Bert Wheeler (1895 - 1968)

Albert (Bert) Jerome Wheeler was born April 7, 1895 in Paterson, New Jersey, the only child of James and Katherine Wheeler. His mother died at the age of 17 shortly after Bert’s birth. He was raised by his grandfather and his father’s sister, Margaret Wheeler McAveny, who gave him the nickname “Bert”.

Bert started his show business career at the age of 13. He began as a stagehand at the Patterson Opera House and quickly graduated to playing small roles. At 16, he appeared in George M. Cohan’s “Forty-Five Minutes From Broadway” and moved to New York City shortly thereafter. Bert soon started appearing in productions by Gus Edwards, who discovered Groucho Marx, Eddie Cantor, George Jessel, Walter Winchell, Eleanor Powell, and Larry Fine, later “Larry” of The Three Stooges. Bert was making $20 a week, the equivalent of $200 a week in today’s dollars, but his tendency to get into fistfights with the other boys. George Jessel later quipped to a reporter in the 1930’s that he told Bert “You’d better quit fighting with us Jewish boys, Bert; you’ll end up working for us some day.” Either way, battling Bert’s temper eventually got him fired.

Bert married Margaret Grae on April 27, 1915, shortly after Bert’s 20th birthday. The couple met while appearing together in the musical “When Dreams Come True”. They formed a vaudeville act which included a Charlie Chaplin routine that earned Bert the praise of Chaplin himself, who was America’s biggest film star at the time. The couple also started to appear on sheet music for songs they made popular, such as “Honolulu Blues” (1916) and “Some Girls Do” (1916). The couple was billed as “Bert & Betty Wheeler”.

Robert Woolsey

Robert Woolsey

Robert Woolsey (1889 - 1938)

Robert Woolsey was born August 14, 1889 in Oakland, California to Thomas and Sarah Woolsey. The family moved to Carbondale, Illinois in 1894. Thomas died in 1896 and four of Bob’s five brothers died in childhood, leaving only Bob and his youngest brother Charlie to help support their impoverished mother. They worked as stable boys, newspaper vendors, and any job boys could get at that time. Bob was working as a stable boy in East St. Louis when he began riding as a professional jockey but broke his leg falling from a horse at age 15 and decided to try acting. He began playing small parts in touring theater companies and started his own troupe, Woolsey’s Comedians, in 1908 when barely 19. Woolsey turned down an offer to make movies with Charlie Chaplin in 1914 in spite of Chaplin’s growing fame at the time.

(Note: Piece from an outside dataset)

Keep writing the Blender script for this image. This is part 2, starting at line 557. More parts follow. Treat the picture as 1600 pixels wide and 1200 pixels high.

Woolsey married Mignone “Minnie” Park Reed in 1917. She was a dancer who appeared on the stage in musical comedies and was from a prosperous upper class family. They remained married for life.

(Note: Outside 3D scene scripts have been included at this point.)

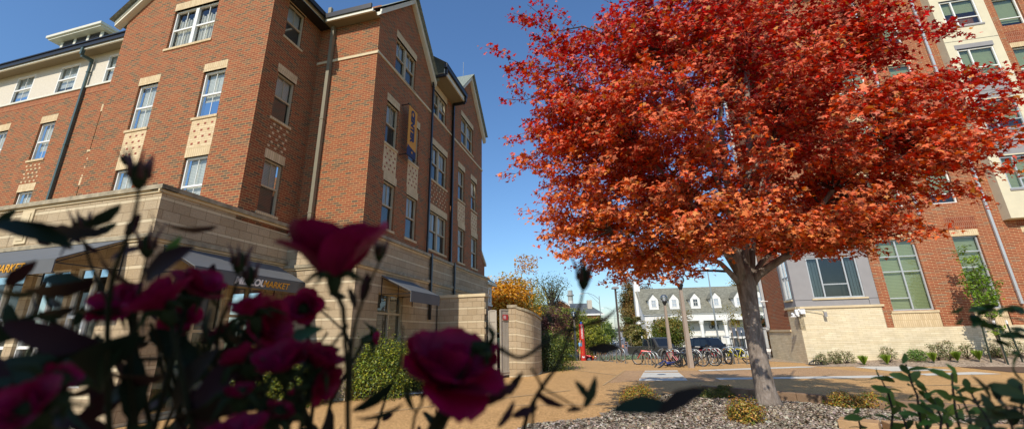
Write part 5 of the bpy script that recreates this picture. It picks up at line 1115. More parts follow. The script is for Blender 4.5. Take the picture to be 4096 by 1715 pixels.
vehicle('pickup_truck','dark gray crew-cab pickup truck parked facing the bike racks','pickup truck',on(2622,39,.02),(.42,-.907),5.8,2.0,1.96,c('#4a4842'),'pickup')
vehicle('sport_utility_vehicle','boxy dark navy SUV with roof rack and amber corner lamps','SUV',on(2842,36.6,.05),(.38,-.925),4.3,1.8,1.66,c('#10131c'),'suv')
vehicle('parked_car','bright red car partly hidden behind the red call pillar','car',on(2303,47,-.1),(.95,-.3),4.1,1.7,1.4,c('#b0141c'),'car')
vehicle('parked_car','dark car peeking out left of the red car','car',on(2262,47,.1),(.3,-.95),4.4,1.8,1.6,c('#22262a'),'car')
vehicle('parked_car','bright blue car beyond the curved wall bush','car',on(2254,66,.8),(.97,-.2),4.4,1.8,1.45,c('#1438a8'),'car')
vehicle('parked_car','silver white car parked just right of the blue car','car',on(2274,70,.9),(.9,-.3),4.5,1.8,1.45,c('#c9ccd0'),'car')
vehicle('parked_car','dark car parked under the trees left of the street','car',on(2385,105,1.2),(.3,-.95),4.5,1.8,1.5,c('#2a2e34'),'car')
vehicle('parked_car','gray car parked beside the brick garage under the trees','car',on(2360,100,1.4),(.3,-.95),4.5,1.8,1.5,c('#7c8084'),'car')
for i,(px,Y,col,h_) in enumerate(((2447,160,'#dcdcda',1.5),(2461,182,'#e4e2de',1.7),(2480,212,'#7a8086',1.6),(2470,235,'#d4d4d4',1.6),(2487,260,'#5a5e64',1.5))):
    vehicle('parked_car',['nearest white sedan on the far street','white minivan behind the nearest white sedan','gray car third in the far street row','small white car fourth in the far street row','most distant dark car on the street'][i],'car',on(px,Y,.1),(-.26,-.966),4.6,1.85,h_,c(col),'car','cars along the far street')
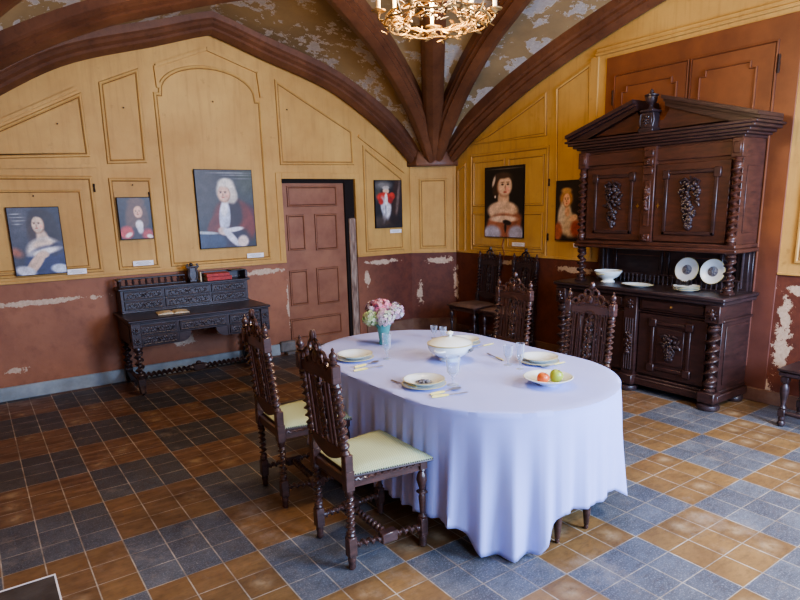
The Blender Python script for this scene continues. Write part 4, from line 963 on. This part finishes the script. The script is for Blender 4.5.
def drawer(parent, x0, x1, z0, z1, y, seed=0, knob=False):
    d = MB(); d.box(x0, x1, y-.014, y+.02, z0, z1, .004); d.tube([(x0+.012, y-.014, z0+.012), (x1-.012, y-.014, z0+.012), (x1-.012, y-.014, z1-.012), (x0+.012, y-.014, z1-.012)], .004, 5, closed=True)
    o = d.build('drawer', 'wood2', parent); c = MB(); carved_scroll(c, ((x0+x1)/2, y-.015, (z0+z1)/2), U, V, Nn, (x1-x0)*.86, (z1-z0)*.8, 4, .0045); c.build('carving', 'wood2', o)
    k = MB(); k.ball(((x0+x1)/2, y-.024, (z0+z1)/2), (.014, .01, .01), 8, 5); k.build('knob', 'wood2', o)
for sg in (-1, 1):
    a, b = (-.60, -.265) if sg < 0 else (.265, .60)
    for z0 in (.49, .592): drawer(dk, a, b, z0, z0+.095, Y0+.03)
    m = MB(); x = sg*(DXH-.055); m.box(x-.045, x+.045, Y0, Y0+.06, .475, ZD-.035, .005)
    for z in (.535, .64): rosette(m, (x, Y0-.002, z), U, V, Nn, .036)
    m.build('corner_block', 'wood2', dk)
drawer(dk, -.235, .235, .592, .687, Y0+.03)
for sg in (-1, 1):
    x = sg*(DXH-.06)
    for y, nm in ((Y0+.05, 'f'), (Y1-.07, 'b')):
        m = MB(); m.lathe([(.036, .165), (.04, .175), (.025, .19)], (x, y, 0), seg=12); m.twist((x, y, .185), (x, y, .45), .042, 4, .34, 10, 12); m.lathe([(.026, .44), (.04, .455), (.036, .478)], (x, y, 0), seg=12)
        m.box(x-.035, x+.035, y-.035, y+.035, .09, .168, .006)
        m.tube([(x, y, .1), (x, y-.02 if nm == 'f' else y+.02, .06), (x, y-.035 if nm == 'f' else y+.03, .03), (x, y-.02 if nm == 'f' else y+.015, .014)], [.036, .034, .03, .014], 8)
        m.build('leg', 'wood2', dk)
    m = MB(); m.box(x-.025, x+.025, Y0+.06, Y1-.08, .095, .15, .006); ymid = (Y0+Y1)/2; m.tube([(x, Y0+.09, .09), (x, ymid-.1, .06), (x, ymid, .085), (x, ymid+.1, .06), (x, Y1-.1, .09)], .02, 8); m.build('side_stretcher', 'wood2', dk)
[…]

Bob first appeared on Broadway in 1919 in the musical comedy “Nothing But Love” along with future film character actor Donald Meek, whose appearance matched his last name. His breakthrough came in March 1921 with “The Right Girl”, which Woolsey co-wrote. His large black horn-rimmed glasses and big cigar became his trademarks, later adopted many years later by George Burns. Many modern audiences mistake Woolsey for Burns when first seeing a Wheeler and Woolsey movie, but Bob was familiar to audiences around the world nearly a decade before Burns made his first motion picture. Burns also waited until the 1960’s before adopting Woolsey’s trademark eyeglasses.